Rivalries are what sports are built on — Red Sox vs. Yankees, Duke vs. North Carolina, Lakers vs. Celtics.
So what would happen if the Big 10 Conference came out and said the annual Michigan-Ohio State football game wasn’t going to happen next fall? There would be nationwide pandemonium.
That’s basically what has happened within the Federal Way School District the last couple of years. Realignment within the South Puget Sound League has left the four Federal Way high schools in separate divisions and negated longtime rivalries.
But Federal Way High School is hoping to change that. Last week, the school was forced to appeal a vote by the league’s principals association that would force either Federal Way or Thomas Jefferson to move from the SPSL North Division into the league’s South Division.
“The goal is not to have this be a prolonged thing,” said Federal Way High School athletic director Miguel Perez. “We want to move this along as quickly as possible. We want what’s best for the league.”
What’s best for the league would be moving Auburn and Auburn Riverside high schools into the SPSL South and bringing Beamer into the North Division. Sounds like a pretty simple and logical choice, doesn’t it?
That would keep all the athletic programs from multi-school districts (Federal Way, Kent, Auburn, Puyallup, Bethel and Spanaway) in the same divisions of the SPSL.
But simple and logical aren’t the way some of the principals and athletic directors around the SPSL are making the realignment, which will take effect before next school year.
The need for realignment comes after the league admitted Des Moines’ Mount Rainier High School and reclassified Decatur as a 3A school. The Gators’ departure from the South left an open spot in the division.
The vote by the principals chose the “Federal Way-Jefferson moving South” option over two others, including sending Auburn and Auburn Riverside to the SPSL South and moving Beamer to the North. The other option would have placed Mount Rainier in the South.
“When you look at it, obviously multi-high school districts would want to all be together,” Perez said. “It seems like it’s going in another direction for us.”
Keeping districts with more than one school in the same division would be a no-brainer. And it seems like it is everywhere around the SPSL, other than Federal Way.
Splitting up the Federal Way schools means the teams don’t get to play one another during the regular season, ending longtime rivalries. It also takes away a lot of money from the schools’ coffers. Schools get to keep money raised from selling tickets.
It’s a travesty that Federal Way and Decatur didn’t get to play twice this season on the basketball court. In the past, those games between two of the better programs in the state were guaranteed to sell out — and school officials usually had to turn away fans at the door.
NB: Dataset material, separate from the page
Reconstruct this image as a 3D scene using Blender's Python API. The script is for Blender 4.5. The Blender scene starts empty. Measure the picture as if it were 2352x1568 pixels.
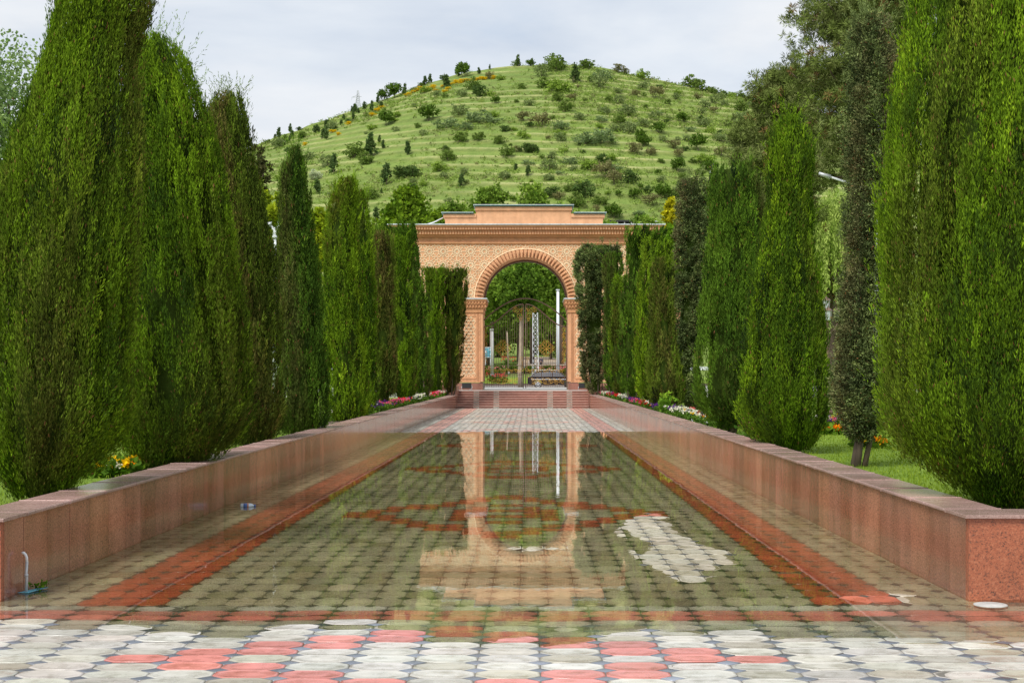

According to Perez and TJ athletic director Mike Grady, the SPSL set a precedent when Beamer was kept in the SPSL South before the 2008 school year, allowing Auburn and Auburn Riverside into the North after both competed as 3A schools for two years. The SPSL principals cited geography as the reason. Beamer was the southernmost school not in the SPSL South.
“This doesn’t mesh and isn’t consistent with what they’ve done in the past,” said Federal Way High School athletic director Miguel Perez. “The criteria they used then is not being used now.”
In terms of geography, Auburn and Auburn Riverside are located south of the two Federal Way schools and closer to Highway 167, which is the main freeway leading to a bulk of the SPSL South schools in Graham, Spanaway and Puyallup.
Officials in Auburn and Kent have cited the tradition of the two cities competing against each other as a reason for voting against sending the two Auburn schools south. But tradition went out the window a few years ago when both Auburn and Auburn Riverside left the SPSL North to play as Class 3A schools. That experiment lasted only two years before the Auburn schools returned to the North.
According to Grady, a move by Federal Way or Thomas Jefferson from the North into the SPSL South Division would add $15,000-$18,000 to the school’s athletic transportation budget.
That number is a bigger deal within the Federal Way district. Here, each school’s Associated Student Body (ASB) fund is responsible for its own transportation costs. That is not the case in other school districts, where there is a general pool for transportation costs throughout all schools.
We will see what happens. But it doesn’t look like the simple choice is going to be that simple.